Wednesday, June 29, 2011

June Update

I moved all my CRS into one tank to make room in my other tanks for some new Tigers. Not much breeding activity from my CRS lately though; however, the shrimplets from the Spring batches are growing well and reaching juvenile age/size. The Super Tigers and OEBTs have stopped breeding as well; I suspect the warm summer weather is causing a change in their behavior. I purchased new fans to keep the tanks cool, and so far they have been working well, lowering the temperature 4-6 degrees F. Hopefully with the cooler water, they will get back into breeding mode. Still no luck with the Cardinals though. :(

Thursday, June 2, 2011

Cooling Shrimp Tanks: Chillers, Fans, and Frozen Water

With the summer season quickly approaching, it is inevitable that the weather will become warmer, which in turn may increase temperatures in shrimp tanks. With the exception of the Sulawesi species of shrimp, most shrimp in the hobby prefer cooler temperatures, though they may tolerate higher temperatures if the change isn’t too drastic.
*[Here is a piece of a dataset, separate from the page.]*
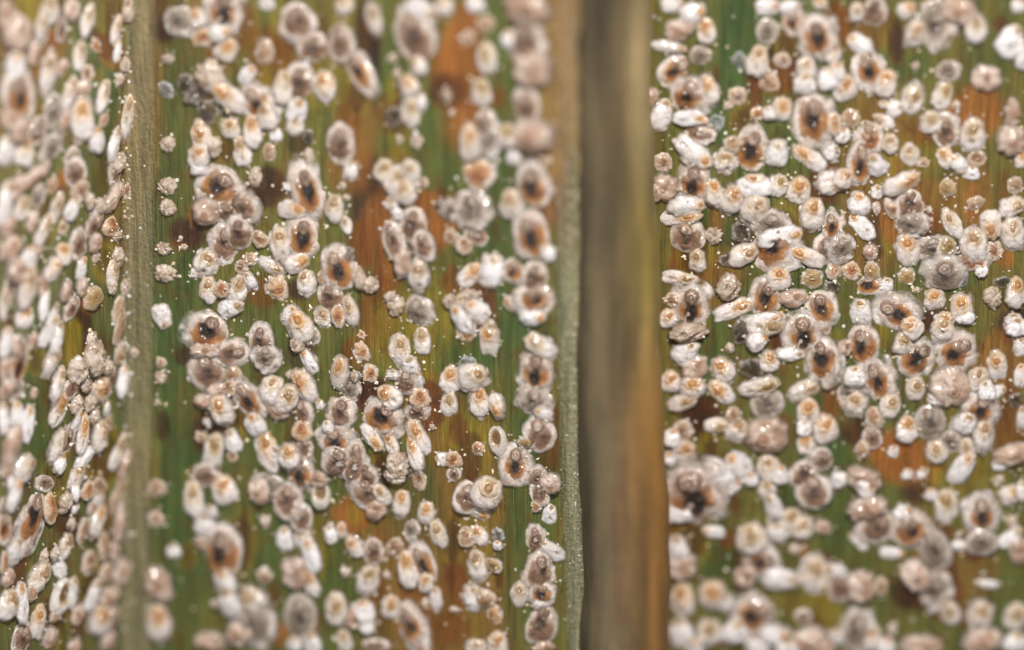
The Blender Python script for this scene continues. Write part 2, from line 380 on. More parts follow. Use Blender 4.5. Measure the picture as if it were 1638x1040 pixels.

I like to keep my tanks between 72ºF and 77ºF; however, because my tanks are not in a space where I can control the room temperature, the temperatures of my tanks fluctuate according to the weather.  It is especially brutal in the summer, as outside temperatures reach up to, and sometimes beyond, 100ºF!  Luckily, there are several ways to cool shrimp tanks.

Chillers are a popular way to lower temperatures and are effective because temperatures can be regulated and maintained electronically; however, they are quite expensive and are required individually per tank.

Another popular method is the use of fans.  There are many companies that make cooling fans for aquariums; however, small computer fans work well (and are cheaper!).  They do tend to evaporate water quickly though.

Another method is freezing water in bottles and floating them in the tank.  In my experiment with this method, I measured the temperature of one of my 10 gallon tanks at 81.8ºF, floated 450mL of frozen water in a bottle, and recorded the time it took for all the water in the bottle to melt.  After approximately one hour, all the ice melted and the temperature dropped to 80.3ºF.  This is a cost effective way of lowing the temperature; however, there is no way to maintain a desired temperature and one would have to continually add frozen bottles.

I currently use computer fans to cool my tanks, especially those of my Tiger shrimp varieties, as they seem to be more sensitive to warmer temperatures.  I also keep the tops of my tanks open, which is helpful in dissipating heat.